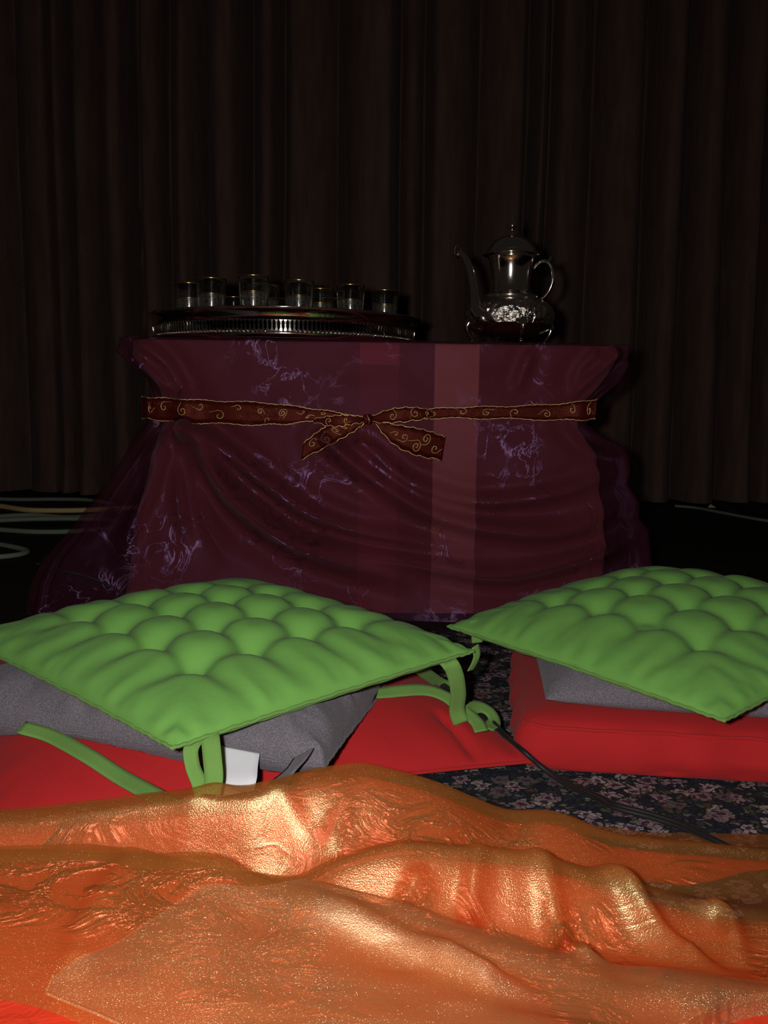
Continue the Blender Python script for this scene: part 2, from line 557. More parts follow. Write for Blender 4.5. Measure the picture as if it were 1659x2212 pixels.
SWAG = dict(
 a=([(-0.39, 0.386), (-0.368, 0.346), (-0.297, 0.239), (-0.171, 0.15), (-0.025, 0.101), (0.121, 0.078)], .055, .021),
 b=([(-0.39, 0.386), (-0.341, 0.355), (-0.243, 0.276), (-0.117, 0.196), (0.028, 0.162), (0.201, 0.137)], .034, .016),
 c=([(-0.394, 0.381), (-0.386, 0.31), (-0.351, 0.202), (-0.298, 0.111)], .018, .014),
 d=([(-0.399, 0.381), (-0.409, 0.31), (-0.401, 0.22), (-0.379, 0.147)], .018, .013),
 e=([(-0.403, 0.381), (-0.44, 0.309), (-0.487, 0.2), (-0.521, 0.09)], .016, .016),
 f=([(-0.412, 0.383), (-0.476, 0.309), (-0.55, 0.218), (-0.634, 0.116)], .016, .018),
 g=([(-0.118, 0.359), (-0.027, 0.288), (0.091, 0.217), (0.227, 0.183), (0.381, 0.185), (0.486, 0.25)], .030, .017),
 h=([(-0.046, 0.351), (0.063, 0.271), (0.198, 0.237), (0.377, 0.267), (0.478, 0.322)], .022, .015),
 i=([(0.372, 0.401), (0.4, 0.37), (0.445, 0.353), (0.473, 0.336)], .022, .014),
 j=([(-0.518, 0.521), (-0.472, 0.495), (-0.433, 0.46), (-0.394, 0.426)], .020, .014),
 k=([(-0.472, 0.534), (-0.432, 0.504), (-0.402, 0.461), (-0.389, 0.424)], .018, .013),
 l=([(0.451, 0.53), (0.421, 0.499), (0.391, 0.472), (0.37, 0.443)], .020, .012),
 m=([(0.411, 0.529), (0.381, 0.498), (0.361, 0.454)], .012, .012),
 n=([(0.478, 0.508), (0.455, 0.481), (0.406, 0.453)], .018, .011),
 o=([(0.279, 0.523), (0.255, 0.452)], .008, .012),
 p=([(-0.116, 0.151), (0.065, 0.116), (0.248, 0.091), (0.428, 0.14), (0.503, 0.187)], .028, .016))


def table_cloth(XL, XR, front, zbot, top, yback, swag, crumple, seed, nper=420, nz=130):
    """closed draped cover: rings of a rounded rectangle whose sides follow XL(z), XR(z)"""
    zs = np.concatenate([np.linspace(top, top, 1), np.linspace(top - .002, zbot, nz)])
    # perimeter parameter: dense along front
    s = np.concatenate([np.linspace(0, 1, 70, endpoint=False), 1 + np.linspace(0, 1, 250, endpoint=False), 2 + np.linspace(0, 1, 70, endpoint=False), 3 + np.linspace(0, 1, 30, endpoint=False)])
    rings = []
    def ring(z, shrink, fz):
        xl, xr = np.interp(fz, XL[0], XL[1]), np.interp(fz, XR[0], XR[1])
        yo = np.interp(fz, front[0], front[1])
        u = np.mod(s, 1); side = s.astype(int)
        x = np.select([side == 0, side == 1, side == 2, side == 3], [np.full_like(u, xl), xl + (xr - xl) * u, np.full_like(u, xr), xr + (xl - xr) * u])
        yb = yback
        yf_l, yf_r = yfront(xl) + yo, yfront(xr) + yo
        y = np.select([side == 0, side == 1, side == 2, side == 3], [yb + (yf_l - yb) * u, yf_l + (yf_r - yf_l) * u, yf_r + (yb - yf_r) * u, np.full_like(u, yb)])
        # round the corners
        cx, cy = (xl + xr) / 2, (yb + (yf_l + yf_r) / 2) / 2
        hx, hy = (xr - xl) / 2, (yb - (yf_l + yf_r) / 2) / 2
        dx, dy = x - cx, y - cy
        rad = .035
        ox, oy = np.maximum(np.abs(dx) - (hx - rad), 0), np.maximum(np.abs(dy) - (hy - rad), 0)
        d = np.hypot(ox, oy)
        k = np.where(d > rad, rad / np.maximum(d, 1e-9), 1)
        x = cx + np.sign(dx) * np.where(ox > 0, hx - rad + ox * k, np.abs(dx))
        y = cy + np.sign(dy) * np.where(oy > 0, hy - rad + oy * k, np.abs(dy))
        nxv = np.where(ox + oy > 0, ox * np.sign(dx), 0.0); nyv = np.where(ox + oy > 0, oy * np.sign(dy), 0.0)
        n = np.hypot(nxv, nyv) + 1e-9
        nxv, nyv = nxv / n, nyv / n
        x = cx + (x - cx) * shrink; y = cy + (y - cy) * shrink
        return x, y, nxv, nyv
    for sh in (.02, .25, .5, .75, .93, .985):
        x, y, a, b = ring(top, sh, top)
        rings.append(np.stack([x, y, np.full_like(x, top)], 1))
    for z in zs[1:]:
        x, y, a, b = ring(z, 1, z)
        fall = np.clip((top - z) / .05, 0, 1)
        dsp = np.zeros_like(x)
        frontw = np.clip(-b, 0, 1)
        for P, amp, w in SWAG.values():
            dd, tt = pline_dist(x, np.full_like(x, z), P)
            dsp += frontw * swag * amp * (np.exp(-(dd / w) ** 2) - .35 * np.exp(-((dd - w * 2) / (w * 1.2)) ** 2)) * np.clip(1.1 - .5 * tt, 0, 1) * np.clip((1 - tt) * 4, 0, 1)
        per = np.where(np.abs(b) > .5, x * 9, y * 9)
        dsp += fall * crumple * (fbm(per * .6 + 3, z * 7 + a * 3, seed, 3) * 1.4)
        # the sash cinches the cloth: damp everything there
        cinch = np.exp(-((z - .412) / .03) ** 2)
        dsp = dsp * (1 - .75 * cinch)
        # side folds
        sidew = np.abs(a)
        dsp += sidew * crumple * .9 * np.sin(y * 46 + 3 * vn(z * 8, y * 2, seed)) * fall * (1 - .6 * cinch)
        zz = np.full_like(x, z)
        rings.append(np.stack([x + a * dsp, y + b * dsp, np.maximum(zz, .004)], 1))
    return loft(rings, True, True, False)

XLU = ([0, .1, .2, .30, .386, .44, .467, .52, .60], [-.53, -.52, -.505, -.475, -.448, -.452, -.462, -.505, -.507])
XRU = ([0, .1, .2, .33, .386, .44, .467, .52, .60], [.455, .455, .452, .435, .385, .400, .425, .460, .460])
FRU = ([0, .3, .6], [.012, .022, .022])
v, f = table_cloth(XLU, XRU, FRU, .008, TT, 2.44, .9, .006, 3, nz=90)
under = tag(obj('tablecloth', v, f, M['under'], loc=(0, 0, 0)), 'solid wine red tablecloth with paler vertical bands, worn beneath the purple organza', 'tablecloth')
XLO = ([0, .07, .116, .18, .25, .314, .386, .44, .467, .50, .53, .60], [-.70, -.685, -.66, -.60, -.555, -.512, -.470, -.462, -.474, -.505, -.530, -.523])
XRO = ([0, .116, .188, .21, .242, .275, .305, .335, .35, .368, .395, .44, .476, .51, .53, .60], [.56, .525, .518, .500, .508, .488, .492, .486, .470, .428, .398, .420, .458, .478, .486, .474])
FRO = ([0, .1, .3, .40, .44, .54, .60], [-.045, -.03, -.008, .002, .002, 0, .003])
v, f = table_cloth(XLO, XRO, FRO, .006, TT + .004, 2.46, 1.0, .009, 11)
org = tag(obj('organza_overlay', v, f, M['organza'], loc=(0, 0, 0)), 'crinkled sheer purple organza draped over the table and tied in by the sash', 'tablecloth')
org_bvh = bvh_of(org)
TOPZ = TT + .0045


def front_y(x, z):
    hit = org_bvh.ray_cast(Vector((x, 1.2, z)), Vector((0, 1, 0)))
    return hit[0].y if hit[0] is not None else yfront(x)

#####

→ **AIM**: Restate the listing above word for word, and skip the pictures.

→ **ANSWER TO THIS PROBLEM**:
Continue the Blender Python script for this scene: part 2, from line 557. More parts follow. Write for Blender 4.5. Measure the picture as if it were 1659x2212 pixels.
SWAG = dict(
 a=([(-0.39, 0.386), (-0.368, 0.346), (-0.297, 0.239), (-0.171, 0.15), (-0.025, 0.101), (0.121, 0.078)], .055, .021),
 b=([(-0.39, 0.386), (-0.341, 0.355), (-0.243, 0.276), (-0.117, 0.196), (0.028, 0.162), (0.201, 0.137)], .034, .016),
 c=([(-0.394, 0.381), (-0.386, 0.31), (-0.351, 0.202), (-0.298, 0.111)], .018, .014),
 d=([(-0.399, 0.381), (-0.409, 0.31), (-0.401, 0.22), (-0.379, 0.147)], .018, .013),
 e=([(-0.403, 0.381), (-0.44, 0.309), (-0.487, 0.2), (-0.521, 0.09)], .016, .016),
 f=([(-0.412, 0.383), (-0.476, 0.309), (-0.55, 0.218), (-0.634, 0.116)], .016, .018),
 g=([(-0.118, 0.359), (-0.027, 0.288), (0.091, 0.217), (0.227, 0.183), (0.381, 0.185), (0.486, 0.25)], .030, .017),
 h=([(-0.046, 0.351), (0.063, 0.271), (0.198, 0.237), (0.377, 0.267), (0.478, 0.322)], .022, .015),
 i=([(0.372, 0.401), (0.4, 0.37), (0.445, 0.353), (0.473, 0.336)], .022, .014),
 j=([(-0.518, 0.521), (-0.472, 0.495), (-0.433, 0.46), (-0.394, 0.426)], .020, .014),
 k=([(-0.472, 0.534), (-0.432, 0.504), (-0.402, 0.461), (-0.389, 0.424)], .018, .013),
 l=([(0.451, 0.53), (0.421, 0.499), (0.391, 0.472), (0.37, 0.443)], .020, .012),
 m=([(0.411, 0.529), (0.381, 0.498), (0.361, 0.454)], .012, .012),
 n=([(0.478, 0.508), (0.455, 0.481), (0.406, 0.453)], .018, .011),
 o=([(0.279, 0.523), (0.255, 0.452)], .008, .012),
 p=([(-0.116, 0.151), (0.065, 0.116), (0.248, 0.091), (0.428, 0.14), (0.503, 0.187)], .028, .016))


def table_cloth(XL, XR, front, zbot, top, yback, swag, crumple, seed, nper=420, nz=130):
    """closed draped cover: rings of a rounded rectangle whose sides follow XL(z), XR(z)"""
    zs = np.concatenate([np.linspace(top, top, 1), np.linspace(top - .002, zbot, nz)])
    # perimeter parameter: dense along front
    s = np.concatenate([np.linspace(0, 1, 70, endpoint=False), 1 + np.linspace(0, 1, 250, endpoint=False), 2 + np.linspace(0, 1, 70, endpoint=False), 3 + np.linspace(0, 1, 30, endpoint=False)])
    rings = []
    def ring(z, shrink, fz):
        xl, xr = np.interp(fz, XL[0], XL[1]), np.interp(fz, XR[0], XR[1])
        yo = np.interp(fz, front[0], front[1])
        u = np.mod(s, 1); side = s.astype(int)
        x = np.select([side == 0, side == 1, side == 2, side == 3], [np.full_like(u, xl), xl + (xr - xl) * u, np.full_like(u, xr), xr + (xl - xr) * u])
        yb = yback
        yf_l, yf_r = yfront(xl) + yo, yfront(xr) + yo
        y = np.select([side == 0, side == 1, side == 2, side == 3], [yb + (yf_l - yb) * u, yf_l + (yf_r - yf_l) * u, yf_r + (yb - yf_r) * u, np.full_like(u, yb)])
        # round the corners
        cx, cy = (xl + xr) / 2, (yb + (yf_l + yf_r) / 2) / 2
        hx, hy = (xr - xl) / 2, (yb - (yf_l + yf_r) / 2) / 2
        dx, dy = x - cx, y - cy
        rad = .035
        ox, oy = np.maximum(np.abs(dx) - (hx - rad), 0), np.maximum(np.abs(dy) - (hy - rad), 0)
        d = np.hypot(ox, oy)
        k = np.where(d > rad, rad / np.maximum(d, 1e-9), 1)
        x = cx + np.sign(dx) * np.where(ox > 0, hx - rad + ox * k, np.abs(dx))
        y = cy + np.sign(dy) * np.where(oy > 0, hy - rad + oy * k, np.abs(dy))
        nxv = np.where(ox + oy > 0, ox * np.sign(dx), 0.0); nyv = np.where(ox + oy > 0, oy * np.sign(dy), 0.0)
        n = np.hypot(nxv, nyv) + 1e-9
        nxv, nyv = nxv / n, nyv / n
        x = cx + (x - cx) * shrink; y = cy + (y - cy) * shrink
        return x, y, nxv, nyv
    for sh in (.02, .25, .5, .75, .93, .985):
        x, y, a, b = ring(top, sh, top)
        rings.append(np.stack([x, y, np.full_like(x, top)], 1))
    for z in zs[1:]:
        x, y, a, b = ring(z, 1, z)
        fall = np.clip((top - z) / .05, 0, 1)
        dsp = np.zeros_like(x)
        frontw = np.clip(-b, 0, 1)
        for P, amp, w in SWAG.values():
            dd, tt = pline_dist(x, np.full_like(x, z), P)
            dsp += frontw * swag * amp * (np.exp(-(dd / w) ** 2) - .35 * np.exp(-((dd - w * 2) / (w * 1.2)) ** 2)) * np.clip(1.1 - .5 * tt, 0, 1) * np.clip((1 - tt) * 4, 0, 1)
        per = np.where(np.abs(b) > .5, x * 9, y * 9)
        dsp += fall * crumple * (fbm(per * .6 + 3, z * 7 + a * 3, seed, 3) * 1.4)
        # the sash cinches the cloth: damp everything there
        cinch = np.exp(-((z - .412) / .03) ** 2)
        dsp = dsp * (1 - .75 * cinch)
        # side folds
        sidew = np.abs(a)
        dsp += sidew * crumple * .9 * np.sin(y * 46 + 3 * vn(z * 8, y * 2, seed)) * fall * (1 - .6 * cinch)
        zz = np.full_like(x, z)
        rings.append(np.stack([x + a * dsp, y + b * dsp, np.maximum(zz, .004)], 1))
    return loft(rings, True, True, False)

XLU = ([0, .1, .2, .30, .386, .44, .467, .52, .60], [-.53, -.52, -.505, -.475, -.448, -.452, -.462, -.505, -.507])
XRU = ([0, .1, .2, .33, .386, .44, .467, .52, .60], [.455, .455, .452, .435, .385, .400, .425, .460, .460])
FRU = ([0, .3, .6], [.012, .022, .022])
v, f = table_cloth(XLU, XRU, FRU, .008, TT, 2.44, .9, .006, 3, nz=90)
under = tag(obj('tablecloth', v, f, M['under'], loc=(0, 0, 0)), 'solid wine red tablecloth with paler vertical bands, worn beneath the purple organza', 'tablecloth')
XLO = ([0, .07, .116, .18, .25, .314, .386, .44, .467, .50, .53, .60], [-.70, -.685, -.66, -.60, -.555, -.512, -.470, -.462, -.474, -.505, -.530, -.523])
XRO = ([0, .116, .188, .21, .242, .275, .305, .335, .35, .368, .395, .44, .476, .51, .53, .60], [.56, .525, .518, .500, .508, .488, .492, .486, .470, .428, .398, .420, .458, .478, .486, .474])
FRO = ([0, .1, .3, .40, .44, .54, .60], [-.045, -.03, -.008, .002, .002, 0, .003])
v, f = table_cloth(XLO, XRO, FRO, .006, TT + .004, 2.46, 1.0, .009, 11)
org = tag(obj('organza_overlay', v, f, M['organza'], loc=(0, 0, 0)), 'crinkled sheer purple organza draped over the table and tied in by the sash', 'tablecloth')
org_bvh = bvh_of(org)
TOPZ = TT + .0045


def front_y(x, z):
    hit = org_bvh.ray_cast(Vector((x, 1.2, z)), Vector((0, 1, 0)))
    return hit[0].y if hit[0] is not None else yfront(x)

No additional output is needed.